──────── STORED RECORDS
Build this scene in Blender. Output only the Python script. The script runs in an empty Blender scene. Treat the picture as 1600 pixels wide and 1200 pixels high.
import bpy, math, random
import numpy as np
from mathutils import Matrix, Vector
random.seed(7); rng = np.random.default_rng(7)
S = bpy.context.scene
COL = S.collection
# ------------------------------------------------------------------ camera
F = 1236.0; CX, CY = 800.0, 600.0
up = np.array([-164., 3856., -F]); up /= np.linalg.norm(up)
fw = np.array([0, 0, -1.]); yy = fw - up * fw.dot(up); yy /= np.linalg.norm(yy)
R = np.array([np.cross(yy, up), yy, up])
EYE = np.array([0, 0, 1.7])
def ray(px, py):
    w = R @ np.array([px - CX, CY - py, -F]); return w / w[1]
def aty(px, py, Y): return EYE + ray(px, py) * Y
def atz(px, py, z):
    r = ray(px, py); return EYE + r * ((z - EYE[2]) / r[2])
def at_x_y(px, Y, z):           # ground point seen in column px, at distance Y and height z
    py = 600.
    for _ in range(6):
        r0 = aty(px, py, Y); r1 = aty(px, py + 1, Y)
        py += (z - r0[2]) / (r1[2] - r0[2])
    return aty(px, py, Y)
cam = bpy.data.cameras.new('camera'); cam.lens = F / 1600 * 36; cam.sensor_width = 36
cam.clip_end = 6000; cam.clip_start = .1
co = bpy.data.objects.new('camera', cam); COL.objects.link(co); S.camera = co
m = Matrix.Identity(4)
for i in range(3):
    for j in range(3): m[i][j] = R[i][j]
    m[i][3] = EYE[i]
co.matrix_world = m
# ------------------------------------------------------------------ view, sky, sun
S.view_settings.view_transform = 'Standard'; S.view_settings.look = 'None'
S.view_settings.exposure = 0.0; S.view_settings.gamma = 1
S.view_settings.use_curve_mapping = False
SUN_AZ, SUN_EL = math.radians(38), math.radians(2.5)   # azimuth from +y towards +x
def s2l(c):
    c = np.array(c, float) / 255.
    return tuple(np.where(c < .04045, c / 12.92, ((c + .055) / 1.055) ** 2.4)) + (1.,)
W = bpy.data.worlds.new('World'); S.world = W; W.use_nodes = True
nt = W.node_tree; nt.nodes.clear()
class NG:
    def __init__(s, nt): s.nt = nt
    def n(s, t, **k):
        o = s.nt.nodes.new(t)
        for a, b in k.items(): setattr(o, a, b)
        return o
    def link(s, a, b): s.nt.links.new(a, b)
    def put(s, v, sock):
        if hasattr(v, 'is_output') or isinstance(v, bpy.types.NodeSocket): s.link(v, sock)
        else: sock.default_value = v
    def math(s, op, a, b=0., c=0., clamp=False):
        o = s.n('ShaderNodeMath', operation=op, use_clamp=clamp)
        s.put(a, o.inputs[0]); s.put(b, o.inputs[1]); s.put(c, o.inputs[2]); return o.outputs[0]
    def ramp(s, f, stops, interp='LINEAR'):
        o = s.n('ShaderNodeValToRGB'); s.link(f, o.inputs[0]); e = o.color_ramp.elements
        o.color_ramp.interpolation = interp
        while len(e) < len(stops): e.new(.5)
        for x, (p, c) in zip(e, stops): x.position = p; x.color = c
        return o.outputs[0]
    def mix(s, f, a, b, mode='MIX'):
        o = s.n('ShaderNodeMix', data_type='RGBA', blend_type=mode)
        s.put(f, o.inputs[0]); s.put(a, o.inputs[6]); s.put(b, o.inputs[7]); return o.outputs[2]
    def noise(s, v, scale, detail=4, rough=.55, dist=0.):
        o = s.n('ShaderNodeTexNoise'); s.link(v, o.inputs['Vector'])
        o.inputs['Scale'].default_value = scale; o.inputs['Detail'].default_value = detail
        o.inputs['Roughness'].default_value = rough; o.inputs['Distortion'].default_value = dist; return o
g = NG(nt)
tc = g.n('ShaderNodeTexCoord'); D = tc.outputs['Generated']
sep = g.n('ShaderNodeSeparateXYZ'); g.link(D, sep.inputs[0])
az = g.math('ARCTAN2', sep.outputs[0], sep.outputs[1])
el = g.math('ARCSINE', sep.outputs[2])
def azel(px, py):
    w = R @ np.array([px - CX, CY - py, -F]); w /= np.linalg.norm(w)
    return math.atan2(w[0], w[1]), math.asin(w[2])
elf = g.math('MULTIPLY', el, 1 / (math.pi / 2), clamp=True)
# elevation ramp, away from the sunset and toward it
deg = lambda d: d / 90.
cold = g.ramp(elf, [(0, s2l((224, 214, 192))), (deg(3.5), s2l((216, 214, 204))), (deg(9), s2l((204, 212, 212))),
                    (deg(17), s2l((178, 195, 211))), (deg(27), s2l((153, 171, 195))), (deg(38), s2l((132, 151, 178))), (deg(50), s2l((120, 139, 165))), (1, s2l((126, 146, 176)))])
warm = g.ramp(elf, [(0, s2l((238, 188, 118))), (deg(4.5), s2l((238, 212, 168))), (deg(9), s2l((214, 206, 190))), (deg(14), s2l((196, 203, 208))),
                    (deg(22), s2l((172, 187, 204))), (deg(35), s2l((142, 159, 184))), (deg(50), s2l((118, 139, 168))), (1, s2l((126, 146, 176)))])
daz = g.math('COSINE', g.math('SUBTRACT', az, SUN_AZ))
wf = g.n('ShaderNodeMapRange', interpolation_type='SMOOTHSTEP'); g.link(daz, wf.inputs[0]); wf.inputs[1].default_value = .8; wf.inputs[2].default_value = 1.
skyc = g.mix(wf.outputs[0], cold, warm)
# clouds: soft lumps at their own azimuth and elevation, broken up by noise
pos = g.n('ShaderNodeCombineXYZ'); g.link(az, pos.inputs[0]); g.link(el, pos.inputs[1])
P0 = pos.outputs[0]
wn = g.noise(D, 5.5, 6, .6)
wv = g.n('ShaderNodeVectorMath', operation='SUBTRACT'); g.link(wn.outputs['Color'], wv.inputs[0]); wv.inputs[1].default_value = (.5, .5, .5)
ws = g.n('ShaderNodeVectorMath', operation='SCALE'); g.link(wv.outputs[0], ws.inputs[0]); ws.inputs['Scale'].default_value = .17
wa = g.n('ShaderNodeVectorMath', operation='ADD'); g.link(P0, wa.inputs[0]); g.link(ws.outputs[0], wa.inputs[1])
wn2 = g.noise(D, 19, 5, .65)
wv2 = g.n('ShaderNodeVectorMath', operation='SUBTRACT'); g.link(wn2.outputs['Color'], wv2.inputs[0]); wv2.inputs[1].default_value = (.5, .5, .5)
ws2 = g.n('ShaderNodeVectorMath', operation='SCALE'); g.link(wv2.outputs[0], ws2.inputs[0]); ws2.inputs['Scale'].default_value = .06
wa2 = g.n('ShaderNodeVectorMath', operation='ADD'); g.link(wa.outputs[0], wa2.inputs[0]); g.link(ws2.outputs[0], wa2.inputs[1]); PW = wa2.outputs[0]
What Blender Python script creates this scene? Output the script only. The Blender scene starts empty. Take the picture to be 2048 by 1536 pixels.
────────────────
SET EXERCISE
Repeat the records above exactly, leaving none out.

OUTPUT BELOW
Build this scene in Blender. Output only the Python script. The script runs in an empty Blender scene. Treat the picture as 1600 pixels wide and 1200 pixels high.
import bpy, math, random
import numpy as np
from mathutils import Matrix, Vector
random.seed(7); rng = np.random.default_rng(7)
S = bpy.context.scene
COL = S.collection
# ------------------------------------------------------------------ camera
F = 1236.0; CX, CY = 800.0, 600.0
up = np.array([-164., 3856., -F]); up /= np.linalg.norm(up)
fw = np.array([0, 0, -1.]); yy = fw - up * fw.dot(up); yy /= np.linalg.norm(yy)
R = np.array([np.cross(yy, up), yy, up])
EYE = np.array([0, 0, 1.7])
def ray(px, py):
    w = R @ np.array([px - CX, CY - py, -F]); return w / w[1]
def aty(px, py, Y): return EYE + ray(px, py) * Y
def atz(px, py, z):
    r = ray(px, py); return EYE + r * ((z - EYE[2]) / r[2])
def at_x_y(px, Y, z):           # ground point seen in column px, at distance Y and height z
    py = 600.
    for _ in range(6):
        r0 = aty(px, py, Y); r1 = aty(px, py + 1, Y)
        py += (z - r0[2]) / (r1[2] - r0[2])
    return aty(px, py, Y)
cam = bpy.data.cameras.new('camera'); cam.lens = F / 1600 * 36; cam.sensor_width = 36
cam.clip_end = 6000; cam.clip_start = .1
co = bpy.data.objects.new('camera', cam); COL.objects.link(co); S.camera = co
m = Matrix.Identity(4)
for i in range(3):
    for j in range(3): m[i][j] = R[i][j]
    m[i][3] = EYE[i]
co.matrix_world = m
# ------------------------------------------------------------------ view, sky, sun
S.view_settings.view_transform = 'Standard'; S.view_settings.look = 'None'
S.view_settings.exposure = 0.0; S.view_settings.gamma = 1
S.view_settings.use_curve_mapping = False
SUN_AZ, SUN_EL = math.radians(38), math.radians(2.5)   # azimuth from +y towards +x
def s2l(c):
    c = np.array(c, float) / 255.
    return tuple(np.where(c < .04045, c / 12.92, ((c + .055) / 1.055) ** 2.4)) + (1.,)
W = bpy.data.worlds.new('World'); S.world = W; W.use_nodes = True
nt = W.node_tree; nt.nodes.clear()
class NG:
    def __init__(s, nt): s.nt = nt
    def n(s, t, **k):
        o = s.nt.nodes.new(t)
        for a, b in k.items(): setattr(o, a, b)
        return o
    def link(s, a, b): s.nt.links.new(a, b)
    def put(s, v, sock):
        if hasattr(v, 'is_output') or isinstance(v, bpy.types.NodeSocket): s.link(v, sock)
        else: sock.default_value = v
    def math(s, op, a, b=0., c=0., clamp=False):
        o = s.n('ShaderNodeMath', operation=op, use_clamp=clamp)
        s.put(a, o.inputs[0]); s.put(b, o.inputs[1]); s.put(c, o.inputs[2]); return o.outputs[0]
    def ramp(s, f, stops, interp='LINEAR'):
        o = s.n('ShaderNodeValToRGB'); s.link(f, o.inputs[0]); e = o.color_ramp.elements
        o.color_ramp.interpolation = interp
        while len(e) < len(stops): e.new(.5)
        for x, (p, c) in zip(e, stops): x.position = p; x.color = c
        return o.outputs[0]
    def mix(s, f, a, b, mode='MIX'):
        o = s.n('ShaderNodeMix', data_type='RGBA', blend_type=mode)
        s.put(f, o.inputs[0]); s.put(a, o.inputs[6]); s.put(b, o.inputs[7]); return o.outputs[2]
    def noise(s, v, scale, detail=4, rough=.55, dist=0.):
        o = s.n('ShaderNodeTexNoise'); s.link(v, o.inputs['Vector'])
        o.inputs['Scale'].default_value = scale; o.inputs['Detail'].default_value = detail
        o.inputs['Roughness'].default_value = rough; o.inputs['Distortion'].default_value = dist; return o
g = NG(nt)
tc = g.n('ShaderNodeTexCoord'); D = tc.outputs['Generated']
sep = g.n('ShaderNodeSeparateXYZ'); g.link(D, sep.inputs[0])
az = g.math('ARCTAN2', sep.outputs[0], sep.outputs[1])
el = g.math('ARCSINE', sep.outputs[2])
def azel(px, py):
    w = R @ np.array([px - CX, CY - py, -F]); w /= np.linalg.norm(w)
    return math.atan2(w[0], w[1]), math.asin(w[2])
elf = g.math('MULTIPLY', el, 1 / (math.pi / 2), clamp=True)
# elevation ramp, away from the sunset and toward it
deg = lambda d: d / 90.
cold = g.ramp(elf, [(0, s2l((224, 214, 192))), (deg(3.5), s2l((216, 214, 204))), (deg(9), s2l((204, 212, 212))),
                    (deg(17), s2l((178, 195, 211))), (deg(27), s2l((153, 171, 195))), (deg(38), s2l((132, 151, 178))), (deg(50), s2l((120, 139, 165))), (1, s2l((126, 146, 176)))])
warm = g.ramp(elf, [(0, s2l((238, 188, 118))), (deg(4.5), s2l((238, 212, 168))), (deg(9), s2l((214, 206, 190))), (deg(14), s2l((196, 203, 208))),
                    (deg(22), s2l((172, 187, 204))), (deg(35), s2l((142, 159, 184))), (deg(50), s2l((118, 139, 168))), (1, s2l((126, 146, 176)))])
daz = g.math('COSINE', g.math('SUBTRACT', az, SUN_AZ))
wf = g.n('ShaderNodeMapRange', interpolation_type='SMOOTHSTEP'); g.link(daz, wf.inputs[0]); wf.inputs[1].default_value = .8; wf.inputs[2].default_value = 1.
skyc = g.mix(wf.outputs[0], cold, warm)
# clouds: soft lumps at their own azimuth and elevation, broken up by noise
pos = g.n('ShaderNodeCombineXYZ'); g.link(az, pos.inputs[0]); g.link(el, pos.inputs[1])
P0 = pos.outputs[0]
wn = g.noise(D, 5.5, 6, .6)
wv = g.n('ShaderNodeVectorMath', operation='SUBTRACT'); g.link(wn.outputs['Color'], wv.inputs[0]); wv.inputs[1].default_value = (.5, .5, .5)
ws = g.n('ShaderNodeVectorMath', operation='SCALE'); g.link(wv.outputs[0], ws.inputs[0]); ws.inputs['Scale'].default_value = .17
wa = g.n('ShaderNodeVectorMath', operation='ADD'); g.link(P0, wa.inputs[0]); g.link(ws.outputs[0], wa.inputs[1])
wn2 = g.noise(D, 19, 5, .65)
wv2 = g.n('ShaderNodeVectorMath', operation='SUBTRACT'); g.link(wn2.outputs['Color'], wv2.inputs[0]); wv2.inputs[1].default_value = (.5, .5, .5)
ws2 = g.n('ShaderNodeVectorMath', operation='SCALE'); g.link(wv2.outputs[0], ws2.inputs[0]); ws2.inputs['Scale'].default_value = .06
wa2 = g.n('ShaderNodeVectorMath', operation='ADD'); g.link(wa.outputs[0], wa2.inputs[0]); g.link(ws2.outputs[0], wa2.inputs[1]); PW = wa2.outputs[0]
What Blender Python script creates this scene? Output the script only. The Blender scene starts empty. Take the picture to be 2048 by 1536 pixels.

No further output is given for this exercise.